■ Stated goal: Skip any picture you find and retype all the remaining lines exactly.

■ Dataset excerpt:
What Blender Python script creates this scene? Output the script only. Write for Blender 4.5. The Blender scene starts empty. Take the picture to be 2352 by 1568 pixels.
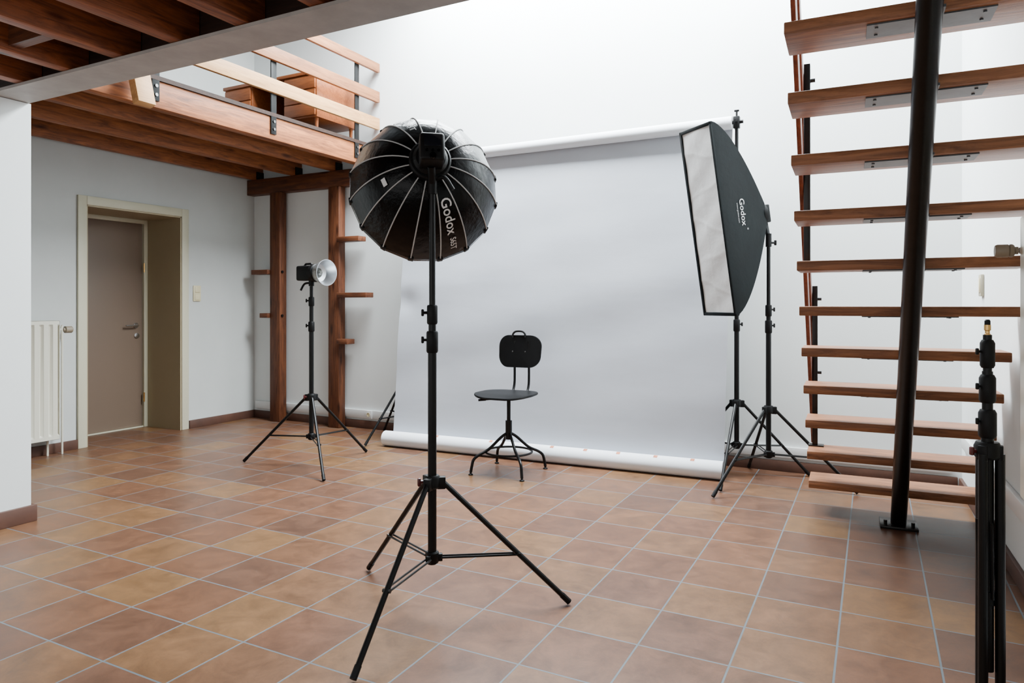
import bpy, bmesh, math, random
from mathutils import Vector, Matrix
random.seed(4)
SC = bpy.context.scene
COL = SC.collection
PI = math.pi
F, CX, HY, H = 1600.0, 1176.0, 700.0, 1.2
TH = math.atan(829.0/1600.0)
RV = Vector((math.cos(TH), math.sin(TH), 0)); VV = Vector((-math.sin(TH), math.cos(TH), 0))
def cam(lat, dep, z): return RV*lat + VV*dep + Vector((0, 0, z))
def P(px, py, d): return cam((px-CX)/F*d, d, H-d*(py-HY)/F)
def fl(px, py): return P(px, py, F*H/(py-HY))

# ---------------------------------------------------------------- mesh builder
class MB:
    def __init__(s): s.bm = bmesh.new()
    def add(s, vs, fs, T=None):
        vv = [s.bm.verts.new((T @ Vector(v)) if T else Vector(v)) for v in vs]
        for f in fs:
            try: s.bm.faces.new([vv[i] for i in f])
            except ValueError: pass
        return s
    def merge(s, t, T=None):
        t.verts.ensure_lookup_table(); t.verts.index_update()
        s.add([v.co.copy() for v in t.verts], [[v.index for v in f.verts] for f in t.faces], T)
        t.free(); return s
    def box(s, lo, hi, bev=0.0, T=None, seg=2):
        t = bmesh.new(); bmesh.ops.create_cube(t, size=1)
        lo, hi = Vector(lo), Vector(hi); c = (lo+hi)/2; d = hi-lo
        for v in t.verts: v.co = Vector((v.co.x*d.x, v.co.y*d.y, v.co.z*d.z)) + c
        if bev > 0: bmesh.ops.bevel(t, geom=t.edges[:], offset=bev, segments=seg, affect='EDGES', profile=0.5)
        return s.merge(t, T)
    def cbox(s, c, size, bev=0.0, T=None):
        c = Vector(c); h = Vector(size)/2
        return s.box(c-h, c+h, bev, T)
    def tube(s, pts, r, seg=12, T=None):
        pts = [Vector(p) for p in pts]; n = len(pts)
        rs = r if isinstance(r, (list, tuple)) else [r]*n
        tg = []
        for i in range(n):
            a = pts[max(0, i-1)]; b = pts[min(n-1, i+1)]
            tg.append((b-a).normalized())
        ref = Vector((0, 0, 1)) if abs(tg[0].z) < .9 else Vector((1, 0, 0))
        nn = tg[0].cross(ref).normalized()
        vs = []; fs = []
        for i in range(n):
            nn = (nn - tg[i]*nn.dot(tg[i])).normalized(); bb = tg[i].cross(nn)
            for k in range(seg):
                a = 2*PI*k/seg
                vs.append(pts[i] + (nn*math.cos(a)+bb*math.sin(a))*rs[i])
        for i in range(n-1):
            for k in range(seg):
                fs.append((i*seg+k, i*seg+(k+1) % seg, (i+1)*seg+(k+1) % seg, (i+1)*seg+k))
        fs.append(tuple(range(seg))[::-1]); fs.append(tuple((n-1)*seg+k for k in range(seg)))
        return s.add(vs, fs, T)
    def lathe(s, prof, seg=24, T=None):
        vs = []; rows = []
        for r, z in prof:
            if r < 1e-6: rows.append([len(vs)]); vs.append((0, 0, z))
            else:
                rows.append([len(vs)+k for k in range(seg)])
                vs += [(r*math.cos(2*PI*k/seg), r*math.sin(2*PI*k/seg), z) for k in range(seg)]
        fs = []
        for a, b in zip(rows[:-1], rows[1:]):
            for k in range(seg):
                k2 = (k+1) % seg
                if len(a) == 1 and len(b) == 1: continue
                if len(a) == 1: fs.append((a[0], b[k2], b[k]))
                elif len(b) == 1: fs.append((a[k], a[k2], b[0]))
                else: fs.append((a[k], a[k2], b[k2], b[k]))
        return s.add(vs, fs, T)
    def grid(s, fn, nu, nv, T=None):
        vs = [fn(i/nu, j/nv) for i in range(nu+1) for j in range(nv+1)]
        fs = [(i*(nv+1)+j, (i+1)*(nv+1)+j, (i+1)*(nv+1)+j+1, i*(nv+1)+j+1) for i in range(nu) for j in range(nv)]
        return s.add(vs, fs, T)
    def plate(s, outline, fn, th):
        n = len(outline)
        cx = sum(p[0] for p in outline)/n; cy = sum(p[1] for p in outline)/n
        rings = [0.985, .9, .7, .45, .2]
        vs = []; fs = []
        def lay(dz):
            base = len(vs)
            for q in rings:
                for x, y in outline:
                    a, b, c = fn(cx+(x-cx)*q, cy+(y-cy)*q); vs.append((a, b, c+dz))
            a, b, c = fn(cx, cy); vs.append((a, b, c+dz))
            return base
        t = lay(th/2); m0 = len(vs)
        for x, y in outline:
            a, b, c = fn(x, y); vs.append((a, b, c))
        u = lay(-th/2)
        for base, fl_ in ((t, False), (u, True)):
            for k in range(len(rings)-1):
                for i in range(n):
                    j = (i+1) % n
                    q = (base+k*n+i, base+k*n+j, base+(k+1)*n+j, base+(k+1)*n+i)
                    fs.append(q[::-1] if fl_ else q)
            for i in range(n):
                j = (i+1) % n; q = (base+4*n+i, base+4*n+j, base+5*n)
                fs.append(q[::-1] if fl_ else q)
        for i in range(n):
            j = (i+1) % n
            fs.append((t+i, t+j, m0+j, m0+i)); fs.append((m0+i, m0+j, u+j, u+i))
        return s.add(vs, fs)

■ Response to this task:
What Blender Python script creates this scene? Output the script only. Write for Blender 4.5. The Blender scene starts empty. Take the picture to be 2352 by 1568 pixels.
import bpy, bmesh, math, random
from mathutils import Vector, Matrix
random.seed(4)
SC = bpy.context.scene
COL = SC.collection
PI = math.pi
F, CX, HY, H = 1600.0, 1176.0, 700.0, 1.2
TH = math.atan(829.0/1600.0)
RV = Vector((math.cos(TH), math.sin(TH), 0)); VV = Vector((-math.sin(TH), math.cos(TH), 0))
def cam(lat, dep, z): return RV*lat + VV*dep + Vector((0, 0, z))
def P(px, py, d): return cam((px-CX)/F*d, d, H-d*(py-HY)/F)
def fl(px, py): return P(px, py, F*H/(py-HY))

# ---------------------------------------------------------------- mesh builder
class MB:
    def __init__(s): s.bm = bmesh.new()
    def add(s, vs, fs, T=None):
        vv = [s.bm.verts.new((T @ Vector(v)) if T else Vector(v)) for v in vs]
        for f in fs:
            try: s.bm.faces.new([vv[i] for i in f])
            except ValueError: pass
        return s
    def merge(s, t, T=None):
        t.verts.ensure_lookup_table(); t.verts.index_update()
        s.add([v.co.copy() for v in t.verts], [[v.index for v in f.verts] for f in t.faces], T)
        t.free(); return s
    def box(s, lo, hi, bev=0.0, T=None, seg=2):
        t = bmesh.new(); bmesh.ops.create_cube(t, size=1)
        lo, hi = Vector(lo), Vector(hi); c = (lo+hi)/2; d = hi-lo
        for v in t.verts: v.co = Vector((v.co.x*d.x, v.co.y*d.y, v.co.z*d.z)) + c
        if bev > 0: bmesh.ops.bevel(t, geom=t.edges[:], offset=bev, segments=seg, affect='EDGES', profile=0.5)
        return s.merge(t, T)
    def cbox(s, c, size, bev=0.0, T=None):
        c = Vector(c); h = Vector(size)/2
        return s.box(c-h, c+h, bev, T)
    def tube(s, pts, r, seg=12, T=None):
        pts = [Vector(p) for p in pts]; n = len(pts)
        rs = r if isinstance(r, (list, tuple)) else [r]*n
        tg = []
        for i in range(n):
            a = pts[max(0, i-1)]; b = pts[min(n-1, i+1)]
            tg.append((b-a).normalized())
        ref = Vector((0, 0, 1)) if abs(tg[0].z) < .9 else Vector((1, 0, 0))
        nn = tg[0].cross(ref).normalized()
        vs = []; fs = []
        for i in range(n):
            nn = (nn - tg[i]*nn.dot(tg[i])).normalized(); bb = tg[i].cross(nn)
            for k in range(seg):
                a = 2*PI*k/seg
                vs.append(pts[i] + (nn*math.cos(a)+bb*math.sin(a))*rs[i])
        for i in range(n-1):
            for k in range(seg):
                fs.append((i*seg+k, i*seg+(k+1) % seg, (i+1)*seg+(k+1) % seg, (i+1)*seg+k))
        fs.append(tuple(range(seg))[::-1]); fs.append(tuple((n-1)*seg+k for k in range(seg)))
        return s.add(vs, fs, T)
    def lathe(s, prof, seg=24, T=None):
        vs = []; rows = []
        for r, z in prof:
            if r < 1e-6: rows.append([len(vs)]); vs.append((0, 0, z))
            else:
                rows.append([len(vs)+k for k in range(seg)])
                vs += [(r*math.cos(2*PI*k/seg), r*math.sin(2*PI*k/seg), z) for k in range(seg)]
        fs = []
        for a, b in zip(rows[:-1], rows[1:]):
            for k in range(seg):
                k2 = (k+1) % seg
                if len(a) == 1 and len(b) == 1: continue
                if len(a) == 1: fs.append((a[0], b[k2], b[k]))
                elif len(b) == 1: fs.append((a[k], a[k2], b[0]))
                else: fs.append((a[k], a[k2], b[k2], b[k]))
        return s.add(vs, fs, T)
    def grid(s, fn, nu, nv, T=None):
        vs = [fn(i/nu, j/nv) for i in range(nu+1) for j in range(nv+1)]
        fs = [(i*(nv+1)+j, (i+1)*(nv+1)+j, (i+1)*(nv+1)+j+1, i*(nv+1)+j+1) for i in range(nu) for j in range(nv)]
        return s.add(vs, fs, T)
    def plate(s, outline, fn, th):
        n = len(outline)
        cx = sum(p[0] for p in outline)/n; cy = sum(p[1] for p in outline)/n
        rings = [0.985, .9, .7, .45, .2]
        vs = []; fs = []
        def lay(dz):
            base = len(vs)
            for q in rings:
                for x, y in outline:
                    a, b, c = fn(cx+(x-cx)*q, cy+(y-cy)*q); vs.append((a, b, c+dz))
            a, b, c = fn(cx, cy); vs.append((a, b, c+dz))
            return base
        t = lay(th/2); m0 = len(vs)
        for x, y in outline:
            a, b, c = fn(x, y); vs.append((a, b, c))
        u = lay(-th/2)
        for base, fl_ in ((t, False), (u, True)):
            for k in range(len(rings)-1):
                for i in range(n):
                    j = (i+1) % n
                    q = (base+k*n+i, base+k*n+j, base+(k+1)*n+j, base+(k+1)*n+i)
                    fs.append(q[::-1] if fl_ else q)
            for i in range(n):
                j = (i+1) % n; q = (base+4*n+i, base+4*n+j, base+5*n)
                fs.append(q[::-1] if fl_ else q)
        for i in range(n):
            j = (i+1) % n
            fs.append((t+i, t+j, m0+j, m0+i)); fs.append((m0+i, m0+j, u+j, u+i))
        return s.add(vs, fs)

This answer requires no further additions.